I remember there were a lot of discussions in the past about TT-RSS using import’s timestamp instead of feed’s timestamp because it is unreliable, and I am totally fine with it.
I have a couple of feeds that on a daily basis publish very old stuff without any real reason.
It does not seem to me that it’s updated material; I already set up TT-RSS not to mark unread updated articoles and those slip through.
Also, sometimes WordPress’ blogs repubblish the whole feed.
Plus when I add a new source, usually the whole feed is downloaded and it might contain ancient articles…
I know this is a very niche request, but how feasible is to add a new filter’s rule, that will match the article’s date with some preset timeframe? Or allowing the user to specify a number of days/seconds to be checked against the website’s published date?

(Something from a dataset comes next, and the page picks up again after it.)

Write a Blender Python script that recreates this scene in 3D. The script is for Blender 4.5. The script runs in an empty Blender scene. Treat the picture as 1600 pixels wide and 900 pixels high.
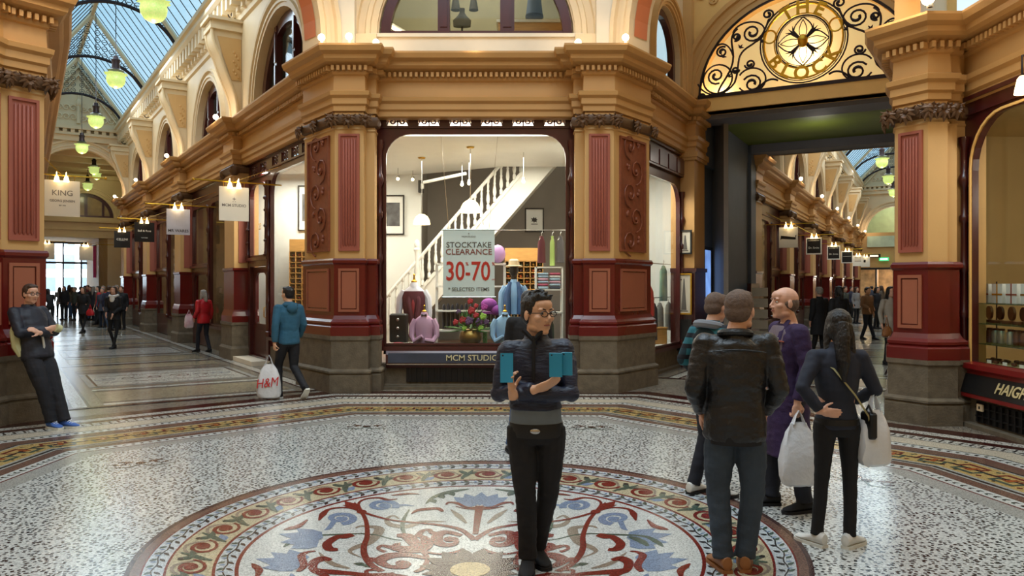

It is really a first world problem, as I can mark unread very fast.
Plus this would correct a problem on the side of the publisher, so I am totally fine if you decide not to do anything in this regards.
there used to be timestamp-based matching but there were problems with it (the nature of which i don’t remember anymore) so it got removed.
i would prefer pluggable filter conditions but i’m not sure how realistic it is, with filter UI being rather complicated already.
alternatives:
plugins should have ability to force-mark articles as read, so it should be possible to make a separate plugin which would do what you need.
plugin may provide a filter action i.e. “mark old articles as read” (configurable or w/e) which would - at least partially - integrate with the filter system.
the latter one, i think, is the lowest effort solution. i could cook up something like that tomorrow to pass the time while i’m melting from the ongoing heatwave (our company office has no functioning AC and we’re sitting in the attic, it’s a lot of fun ).